6 of 6 people found the following review helpful:
Really. You only have one shot. If you're honest!, August 13, 2023
by Andrew Schultz (Chicago)
Related reviews: 2023 Single Choice Jam

If You Had One Shot is an ideal entry in the Single Choice Jam. The jam allows for one actual choice but as many click-throughs as you want. It hoses all the parser commands, even EXAMINE-ing, for four directions. You are about to give a speech at your brother's wedding, and all four choices are drastically different.

But here's the problem: you pick one, and you try to restart, and you're not back at the wedding. Whichever direction you pick, you get an immediate story. Then on resetting, you look back at what you did after some time.
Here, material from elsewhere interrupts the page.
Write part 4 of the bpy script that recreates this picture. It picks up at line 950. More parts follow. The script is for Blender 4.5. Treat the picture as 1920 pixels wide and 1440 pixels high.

This is one of those efforts that definitely should be done, and of course it can't be done too much. It's an effective gimmick, and the writing is good, as you'd expect, since everyone writing has won or been nominated for an XYZZY award. Maybe multiple ones? But they're all well-known. I have my guesses, but I don't want to share them, because guessing is part of the fun, and I don't want to spoil my reasoning, right or wrong. Who wrote each piece is not obvious.

Yes, I did find a way around the "only one ending" bit, but it's an entertaining concept well-executed, one that might not have popped up so quickly without the jam. Each wrong way builds into a story as well.

As for how I got around? I won't spoil it. I think it's reasonable to expect the player who really wants to see them to do a bit of legwork. So it's neat to have something quick and satisfying like this that retains a bit of mystery.